_Saved data entries_.
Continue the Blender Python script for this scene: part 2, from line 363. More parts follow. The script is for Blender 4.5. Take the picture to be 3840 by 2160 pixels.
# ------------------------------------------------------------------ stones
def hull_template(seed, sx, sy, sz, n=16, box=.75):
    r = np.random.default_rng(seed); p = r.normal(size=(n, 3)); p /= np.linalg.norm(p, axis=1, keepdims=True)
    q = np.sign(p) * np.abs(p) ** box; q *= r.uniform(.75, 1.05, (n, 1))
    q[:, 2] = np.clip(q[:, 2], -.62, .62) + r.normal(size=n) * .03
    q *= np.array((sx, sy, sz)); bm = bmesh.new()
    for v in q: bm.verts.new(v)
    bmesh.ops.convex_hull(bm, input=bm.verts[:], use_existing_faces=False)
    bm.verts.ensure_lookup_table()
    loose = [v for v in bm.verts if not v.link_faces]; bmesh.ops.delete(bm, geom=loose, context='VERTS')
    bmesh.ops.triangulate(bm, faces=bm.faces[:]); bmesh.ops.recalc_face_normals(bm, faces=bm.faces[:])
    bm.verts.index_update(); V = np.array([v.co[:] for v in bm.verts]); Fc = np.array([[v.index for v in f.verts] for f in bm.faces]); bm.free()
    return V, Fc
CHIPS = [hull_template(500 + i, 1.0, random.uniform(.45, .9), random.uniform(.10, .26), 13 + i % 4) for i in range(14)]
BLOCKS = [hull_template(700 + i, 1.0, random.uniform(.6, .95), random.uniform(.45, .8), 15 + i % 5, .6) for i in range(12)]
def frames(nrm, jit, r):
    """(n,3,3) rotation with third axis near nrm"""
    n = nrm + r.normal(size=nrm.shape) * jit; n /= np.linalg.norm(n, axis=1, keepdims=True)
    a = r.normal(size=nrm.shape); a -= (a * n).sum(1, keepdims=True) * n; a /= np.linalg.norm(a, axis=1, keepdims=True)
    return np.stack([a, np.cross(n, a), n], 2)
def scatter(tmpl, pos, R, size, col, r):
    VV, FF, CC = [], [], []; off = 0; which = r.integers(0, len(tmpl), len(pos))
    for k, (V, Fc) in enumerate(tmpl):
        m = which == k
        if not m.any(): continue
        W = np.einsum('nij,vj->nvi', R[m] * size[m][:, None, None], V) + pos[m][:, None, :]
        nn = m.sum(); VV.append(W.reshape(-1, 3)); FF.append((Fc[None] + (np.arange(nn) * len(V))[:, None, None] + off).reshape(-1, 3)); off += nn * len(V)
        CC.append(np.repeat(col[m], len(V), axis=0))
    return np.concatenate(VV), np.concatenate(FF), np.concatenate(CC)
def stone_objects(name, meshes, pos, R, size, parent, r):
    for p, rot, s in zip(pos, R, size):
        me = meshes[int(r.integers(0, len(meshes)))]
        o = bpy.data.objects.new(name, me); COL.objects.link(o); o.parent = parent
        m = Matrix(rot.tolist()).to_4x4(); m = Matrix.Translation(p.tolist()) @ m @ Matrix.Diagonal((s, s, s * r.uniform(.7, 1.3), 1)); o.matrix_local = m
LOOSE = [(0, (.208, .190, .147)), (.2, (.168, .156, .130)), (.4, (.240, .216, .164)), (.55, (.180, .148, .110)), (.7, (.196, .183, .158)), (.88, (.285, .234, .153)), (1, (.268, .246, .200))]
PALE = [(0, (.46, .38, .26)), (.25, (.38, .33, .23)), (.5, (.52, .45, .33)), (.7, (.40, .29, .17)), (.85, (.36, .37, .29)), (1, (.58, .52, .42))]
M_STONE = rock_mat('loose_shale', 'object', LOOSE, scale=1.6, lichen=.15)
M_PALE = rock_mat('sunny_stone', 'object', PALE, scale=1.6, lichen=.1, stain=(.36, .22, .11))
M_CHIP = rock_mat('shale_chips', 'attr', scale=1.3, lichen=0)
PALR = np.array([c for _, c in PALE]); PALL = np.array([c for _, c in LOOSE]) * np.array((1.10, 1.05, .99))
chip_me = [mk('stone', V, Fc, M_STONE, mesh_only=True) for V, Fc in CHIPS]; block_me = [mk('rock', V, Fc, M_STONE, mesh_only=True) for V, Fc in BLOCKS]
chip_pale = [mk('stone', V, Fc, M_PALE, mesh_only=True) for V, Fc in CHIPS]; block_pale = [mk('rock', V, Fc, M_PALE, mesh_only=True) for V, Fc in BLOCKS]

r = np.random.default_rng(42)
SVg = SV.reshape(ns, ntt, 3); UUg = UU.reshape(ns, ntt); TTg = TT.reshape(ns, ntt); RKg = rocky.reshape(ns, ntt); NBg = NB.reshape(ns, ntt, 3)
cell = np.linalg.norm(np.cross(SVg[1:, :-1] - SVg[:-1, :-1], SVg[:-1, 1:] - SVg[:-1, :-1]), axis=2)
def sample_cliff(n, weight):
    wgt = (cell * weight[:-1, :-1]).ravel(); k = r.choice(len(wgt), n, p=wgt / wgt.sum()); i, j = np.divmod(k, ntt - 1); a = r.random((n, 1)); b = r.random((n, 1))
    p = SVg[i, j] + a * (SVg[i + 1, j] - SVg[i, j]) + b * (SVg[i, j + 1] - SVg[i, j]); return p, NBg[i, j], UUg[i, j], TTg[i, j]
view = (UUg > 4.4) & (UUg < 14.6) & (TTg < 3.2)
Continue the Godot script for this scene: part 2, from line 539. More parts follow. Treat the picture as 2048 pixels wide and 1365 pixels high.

_WHAT THE TASK ASKS_.
Retype every record above exactly as it appears.

_RESPONSE_.
Continue the Blender Python script for this scene: part 2, from line 363. More parts follow. The script is for Blender 4.5. Take the picture to be 3840 by 2160 pixels.
# ------------------------------------------------------------------ stones
def hull_template(seed, sx, sy, sz, n=16, box=.75):
    r = np.random.default_rng(seed); p = r.normal(size=(n, 3)); p /= np.linalg.norm(p, axis=1, keepdims=True)
    q = np.sign(p) * np.abs(p) ** box; q *= r.uniform(.75, 1.05, (n, 1))
    q[:, 2] = np.clip(q[:, 2], -.62, .62) + r.normal(size=n) * .03
    q *= np.array((sx, sy, sz)); bm = bmesh.new()
    for v in q: bm.verts.new(v)
    bmesh.ops.convex_hull(bm, input=bm.verts[:], use_existing_faces=False)
    bm.verts.ensure_lookup_table()
    loose = [v for v in bm.verts if not v.link_faces]; bmesh.ops.delete(bm, geom=loose, context='VERTS')
    bmesh.ops.triangulate(bm, faces=bm.faces[:]); bmesh.ops.recalc_face_normals(bm, faces=bm.faces[:])
    bm.verts.index_update(); V = np.array([v.co[:] for v in bm.verts]); Fc = np.array([[v.index for v in f.verts] for f in bm.faces]); bm.free()
    return V, Fc
CHIPS = [hull_template(500 + i, 1.0, random.uniform(.45, .9), random.uniform(.10, .26), 13 + i % 4) for i in range(14)]
BLOCKS = [hull_template(700 + i, 1.0, random.uniform(.6, .95), random.uniform(.45, .8), 15 + i % 5, .6) for i in range(12)]
def frames(nrm, jit, r):
    """(n,3,3) rotation with third axis near nrm"""
    n = nrm + r.normal(size=nrm.shape) * jit; n /= np.linalg.norm(n, axis=1, keepdims=True)
    a = r.normal(size=nrm.shape); a -= (a * n).sum(1, keepdims=True) * n; a /= np.linalg.norm(a, axis=1, keepdims=True)
    return np.stack([a, np.cross(n, a), n], 2)
def scatter(tmpl, pos, R, size, col, r):
    VV, FF, CC = [], [], []; off = 0; which = r.integers(0, len(tmpl), len(pos))
    for k, (V, Fc) in enumerate(tmpl):
        m = which == k
        if not m.any(): continue
        W = np.einsum('nij,vj->nvi', R[m] * size[m][:, None, None], V) + pos[m][:, None, :]
        nn = m.sum(); VV.append(W.reshape(-1, 3)); FF.append((Fc[None] + (np.arange(nn) * len(V))[:, None, None] + off).reshape(-1, 3)); off += nn * len(V)
        CC.append(np.repeat(col[m], len(V), axis=0))
    return np.concatenate(VV), np.concatenate(FF), np.concatenate(CC)
def stone_objects(name, meshes, pos, R, size, parent, r):
    for p, rot, s in zip(pos, R, size):
        me = meshes[int(r.integers(0, len(meshes)))]
        o = bpy.data.objects.new(name, me); COL.objects.link(o); o.parent = parent
        m = Matrix(rot.tolist()).to_4x4(); m = Matrix.Translation(p.tolist()) @ m @ Matrix.Diagonal((s, s, s * r.uniform(.7, 1.3), 1)); o.matrix_local = m
LOOSE = [(0, (.208, .190, .147)), (.2, (.168, .156, .130)), (.4, (.240, .216, .164)), (.55, (.180, .148, .110)), (.7, (.196, .183, .158)), (.88, (.285, .234, .153)), (1, (.268, .246, .200))]
PALE = [(0, (.46, .38, .26)), (.25, (.38, .33, .23)), (.5, (.52, .45, .33)), (.7, (.40, .29, .17)), (.85, (.36, .37, .29)), (1, (.58, .52, .42))]
M_STONE = rock_mat('loose_shale', 'object', LOOSE, scale=1.6, lichen=.15)
M_PALE = rock_mat('sunny_stone', 'object', PALE, scale=1.6, lichen=.1, stain=(.36, .22, .11))
M_CHIP = rock_mat('shale_chips', 'attr', scale=1.3, lichen=0)
PALR = np.array([c for _, c in PALE]); PALL = np.array([c for _, c in LOOSE]) * np.array((1.10, 1.05, .99))
chip_me = [mk('stone', V, Fc, M_STONE, mesh_only=True) for V, Fc in CHIPS]; block_me = [mk('rock', V, Fc, M_STONE, mesh_only=True) for V, Fc in BLOCKS]
chip_pale = [mk('stone', V, Fc, M_PALE, mesh_only=True) for V, Fc in CHIPS]; block_pale = [mk('rock', V, Fc, M_PALE, mesh_only=True) for V, Fc in BLOCKS]

r = np.random.default_rng(42)
SVg = SV.reshape(ns, ntt, 3); UUg = UU.reshape(ns, ntt); TTg = TT.reshape(ns, ntt); RKg = rocky.reshape(ns, ntt); NBg = NB.reshape(ns, ntt, 3)
cell = np.linalg.norm(np.cross(SVg[1:, :-1] - SVg[:-1, :-1], SVg[:-1, 1:] - SVg[:-1, :-1]), axis=2)
def sample_cliff(n, weight):
    wgt = (cell * weight[:-1, :-1]).ravel(); k = r.choice(len(wgt), n, p=wgt / wgt.sum()); i, j = np.divmod(k, ntt - 1); a = r.random((n, 1)); b = r.random((n, 1))
    p = SVg[i, j] + a * (SVg[i + 1, j] - SVg[i, j]) + b * (SVg[i, j + 1] - SVg[i, j]); return p, NBg[i, j], UUg[i, j], TTg[i, j]
view = (UUg > 4.4) & (UUg < 14.6) & (TTg < 3.2)
Continue the Godot script for this scene: part 2, from line 539. More parts follow. Treat the picture as 2048 pixels wide and 1365 pixels high.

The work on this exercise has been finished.